Generally speaking, I recommend DaemonTools to keep things alive

http://cr.yp.to/daemontools.html

It’s an alternative to init.d/ scripts and generally does a good job
of managing processes. It’s what I use to manage JBoss itself on
torquebox.org.

-Bob

VERYYYY interesting. Do you perchance have any introductions to
webhooks?
I’m not familiar with this topic.

James

On Thu, Sep 24, 2009 at 6:35 AM, James H.
[email protected]wrote:

VERYYYY interesting. Do you perchance have any introductions to webhooks?
I’m not familiar with this topic.

It’s just a fancy name for an http callback.
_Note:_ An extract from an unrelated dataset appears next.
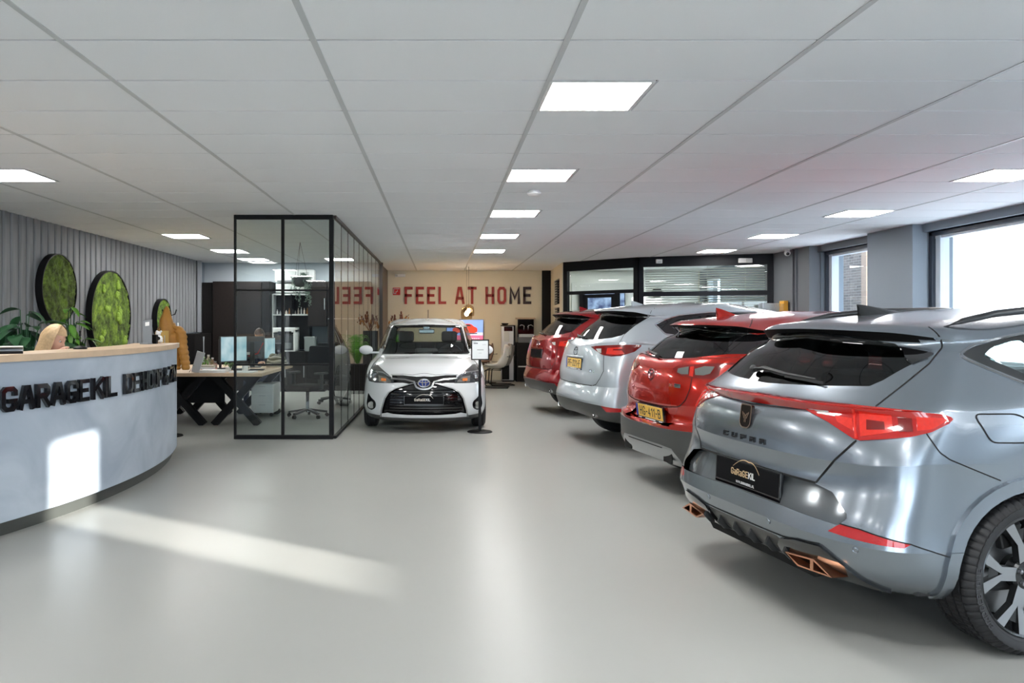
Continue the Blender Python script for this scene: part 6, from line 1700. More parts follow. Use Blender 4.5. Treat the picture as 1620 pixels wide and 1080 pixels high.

We stole the rest of the
architecture idea from how google is using them to manage similar
delayed
jobs. The basic architecture is that we have a queue server that
accepts
http POST requests to add items to the queue. Our web apps then make
http
requests to add jobs to the queue server. The queue server then takes
the
url for the queue, and posts the job to that url, which processes the
task
and returns a response. We have a number of different queues each with
their own url. The queue server is written with eventmachine.